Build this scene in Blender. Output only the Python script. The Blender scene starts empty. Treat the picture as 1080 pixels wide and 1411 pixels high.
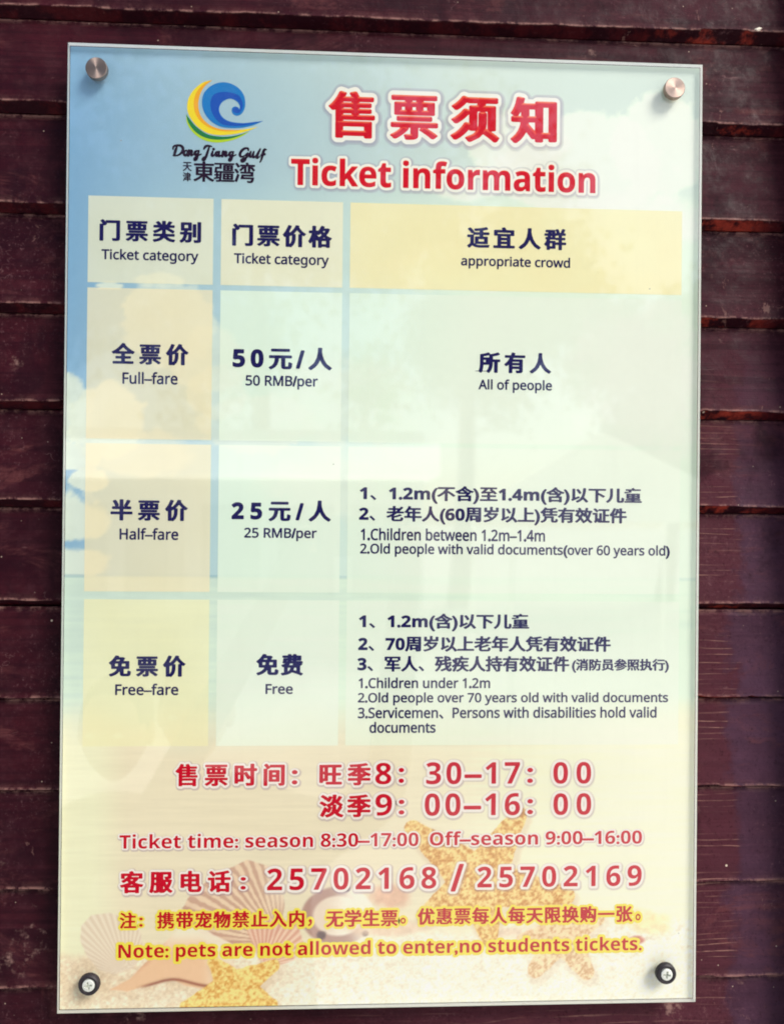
import bpy, bmesh, math, random
import numpy as np

S = bpy.context.scene
C = S.collection
R = math.radians

# ------------------------------------------------------------------ camera
SZ = 2.05                                    # height of the sign's centre above the ground
cam = bpy.data.objects.new('camera', bpy.data.cameras.new('camera'))
C.objects.link(cam)
S.camera = cam
cam.data.sensor_fit = 'HORIZONTAL'
cam.data.sensor_width = 36.0
cam.data.lens = 35.6
cam.data.clip_start = 0.05
cam.data.clip_end = 500
cam.data.dof.use_dof = True                  # focused on the print; what the acrylic mirrors goes soft
cam.data.dof.focus_distance = 0.737
cam.data.dof.aperture_fstop = 6.0
from mathutils import Matrix, Vector
rgt = Vector((0.99901, -0.04356, 0.00934))
upv = Vector((-0.00952, -0.00384, 0.99995))
fwd = Vector((0.04352, 0.99904, 0.00426))
m = Matrix((rgt, upv, -fwd)).transposed().to_4x4()
m.translation = Vector((-0.02673, -0.72992, SZ + 0.01341))
cam.matrix_world = m

# ------------------------------------------------------------------ sky and sun
SUN_EL, SUN_AZ = 41.0, 132.0                 # azimuth from +Y towards +X: the sun stands in front of the wall, to the right
w = bpy.data.worlds.new("World"); S.world = w; w.use_nodes = True
nt = w.node_tree
bg = nt.nodes['Background']; bg.inputs[1].default_value = 0.07
sky = nt.nodes.new('ShaderNodeTexSky'); sky.sky_type = 'NISHITA'; sky.sun_disc = False
sky.sun_elevation = R(SUN_EL); sky.sun_rotation = R(SUN_AZ)
sky.air_density = 1.0; sky.dust_density = 1.5; sky.ozone_density = 1.0
nt.links.new(sky.outputs[0], bg.inputs[0])
sun = bpy.data.objects.new('sun', bpy.data.lights.new('sun', 'SUN'))
C.objects.link(sun)
sun.data.energy = 1.5; sun.data.angle = R(22); sun.data.color = (1.0, 0.95, 0.86)
sd = Vector((math.sin(R(SUN_AZ))*math.cos(R(SUN_EL)), math.cos(R(SUN_AZ))*math.cos(R(SUN_EL)), math.sin(R(SUN_EL))))
sun.rotation_euler = sd.to_track_quat('Z', 'Y').to_euler()
S.view_settings.view_transform = 'Standard'; S.view_settings.look = 'None'
S.view_settings.gamma = 1.0; S.view_settings.exposure = 1.22
S.view_settings.use_curve_mapping = False
S.cycles.filter_width = 1.9

# ------------------------------------------------------------------ helpers
def srgb(c):
    c = np.asarray(c, float)/255.0
    return np.where(c <= 0.04045, c/12.92, ((c+0.055)/1.055)**2.4)

def empty(name, loc=(0, 0, 0)):
    o = bpy.data.objects.new(name, None); C.objects.link(o); o.location = loc
    o.empty_display_size = 0.05
    return o

def tag(o, label=None, cat=None, group=None, kind=None):
    if label: o['label'] = label
    if cat: o['category'] = cat
    if group: o['group'] = group
    if kind: o['kind'] = kind
    return o

def link(name, me, mat=None, parent=None, loc=None):
    o = bpy.data.objects.new(name, me); C.objects.link(o)
    if mat:
        me.materials.clear(); me.materials.append(mat)
    if parent: o.parent = parent
    if loc: o.location = loc
    return o

def mesh_np(name, V, F, cols=None, smooth=False):
    """V (n,3), F list or (m,k) array of indices, cols per vertex linear rgb"""
    me = bpy.data.meshes.new(name)
    V = np.asarray(V, np.float32)
    if isinstance(F, np.ndarray):
        k = F.shape[1]; n = F.shape[0]
        me.vertices.add(len(V)); me.vertices.foreach_set('co', V.ravel())
        me.loops.add(n*k); me.loops.foreach_set('vertex_index', F.astype(np.int32).ravel())
        me.polygons.add(n); me.polygons.foreach_set('loop_start', np.arange(0, n*k, k, dtype=np.int32))
        me.polygons.foreach_set('loop_total', np.full(n, k, np.int32))
        me.update(calc_edges=True)
    else:
        me.from_pydata(V.tolist(), [], F)
    if cols is not None:
        a = me.color_attributes.new('Col', 'FLOAT_COLOR', 'POINT')
        rgba = np.ones((len(V), 4), np.float32); rgba[:, :3] = cols
        a.data.foreach_set('color', rgba.ravel())
    if smooth: me.polygons.foreach_set('use_smooth', np.ones(len(me.polygons), bool))
    return me

class N:
    """small node-building helper"""
    def __init__(s, name, base=None, rough=0.5, metal=0.0, spec=0.5):
        s.m = bpy.data.materials.new(name); s.m.use_nodes = True
        s.t = s.m.node_tree; s.b = s.t.nodes['Principled BSDF']
        if base is not None: s.b.inputs['Base Color'].default_value = (*base, 1)
        s.b.inputs['Roughness'].default_value = rough; s.b.inputs['Metallic'].default_value = metal
        s.b.inputs['Specular IOR Level'].default_value = spec
    def n(s, typ, **kw):
        x = s.t.nodes.new(typ)
        for k, v in kw.items():
            if k.startswith('i_'):
                x.inputs[k[2:].replace('_', ' ')].default_value = v
            else: setattr(x, k, v)
        return x
    def l(s, a, b): s.t.links.new(a, b)
    def pos(s, scale=(1, 1, 1), rot=(0, 0, 0), obj=False):
        g = s.n('ShaderNodeTexCoord') if obj else s.n('ShaderNodeNewGeometry')
        mp = s.n('ShaderNodeMapping'); mp.inputs['Scale'].default_value = scale; mp.inputs['Rotation'].default_value = rot
        s.l(g.outputs['Object' if obj else 'Position'], mp.inputs['Vector'])
        return mp.outputs[0]
    def noise(s, vec, scale, detail=4, rough=0.55, dist=0.0):
        x = s.n('ShaderNodeTexNoise'); x.inputs['Scale'].default_value = scale
        x.inputs['Detail'].default_value = detail; x.inputs['Roughness'].default_value = rough
        x.inputs['Distortion'].default_value = dist
        s.l(vec, x.inputs['Vector']); return x.outputs['Fac']
    def ramp(s, fac, a, b, lo=0.0, hi=1.0):
        x = s.n('ShaderNodeMapRange'); x.interpolation_type = 'SMOOTHSTEP'
        x.inputs['From Min'].default_value = a; x.inputs['From Max'].default_value = b
        x.inputs['To Min'].default_value = lo; x.inputs['To Max'].default_value = hi
        s.l(fac, x.inputs['Value']); return x.outputs[0]
    def math(s, op, a, b=None, c=None):
        x = s.n('ShaderNodeMath', operation=op)
        for i, v in enumerate((a, b, c)):
            if v is None: continue
            if isinstance(v, (int, float)): x.inputs[i].default_value = v
            else: s.l(v, x.inputs[i])
        return x.outputs[0]
    def mix(s, fac, a, b, mode='MIX'):
        x = s.n('ShaderNodeMix', data_type='RGBA', blend_type=mode)
        for i, v in ((0, fac), (6, a), (7, b)):
            if isinstance(v, (int, float)): x.inputs[i].default_value = v
            elif isinstance(v, tuple): x.inputs[i].default_value = (*v[:3], 1)
            else: s.l(v, x.inputs[i])
        return x.outputs[2]
    def bump(s, h, strength=0.3, dist=0.001):
        x = s.n('ShaderNodeBump'); x.inputs['Strength'].default_value = strength; x.inputs['Distance'].default_value = dist
        s.l(h, x.inputs['Height']); s.l(x.outputs[0], s.b.inputs['Normal']); return x

def L(*c): return tuple(float(v) for v in srgb(c))

def box_bm(bm, x0, x1, y0, y1, z0, z1):
    vs = [bm.verts.new((x, y, z)) for x in (x0, x1) for y in (y0, y1) for z in (z0, z1)]
    for f in ((0, 1, 3, 2), (4, 6, 7, 5), (0, 4, 5, 1), (2, 3, 7, 6), (0, 2, 6, 4), (1, 5, 7, 3)):
        bm.faces.new([vs[i] for i in f])

def bm_obj(name, bm, mat, parent=None, smooth=False, loc=None):
    bmesh.ops.recalc_face_normals(bm, faces=bm.faces)
    me = bpy.data.meshes.new(name); bm.to_mesh(me); bm.free()
    if smooth:
        me.shade_smooth(); me.set_sharp_from_angle(angle=R(32))
    return link(name, me, mat, parent, loc)

def lathe(prof, n=48, axis_y=True):
    """profile [(r, y)] swept round the local Y axis"""
    bm = bmesh.new(); rings = []
    for r, y in prof:
        if r < 1e-6: rings.append([bm.verts.new((0, y, 0))])
        else: rings.append([bm.verts.new((r*math.cos(2*math.pi*i/n), y, r*math.sin(2*math.pi*i/n))) for i in range(n)])
    for a, b in zip(rings, rings[1:]):
        for i in range(n):
            j = (i+1) % n
            if len(a) == 1 and len(b) == 1: continue
            if len(a) == 1: bm.faces.new((a[0], b[i], b[j]))
            elif len(b) == 1: bm.faces.new((a[i], a[j], b[0]))
            else: bm.faces.new((a[i], a[j], b[j], b[i]))
    return bm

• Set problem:
The lines to collect are those holding the string "scene"; copy them all.

• Final result:
Build this scene in Blender. Output only the Python script. The Blender scene starts empty. Treat the picture as 1080 pixels wide and 1411 pixels high.
S = bpy.context.scene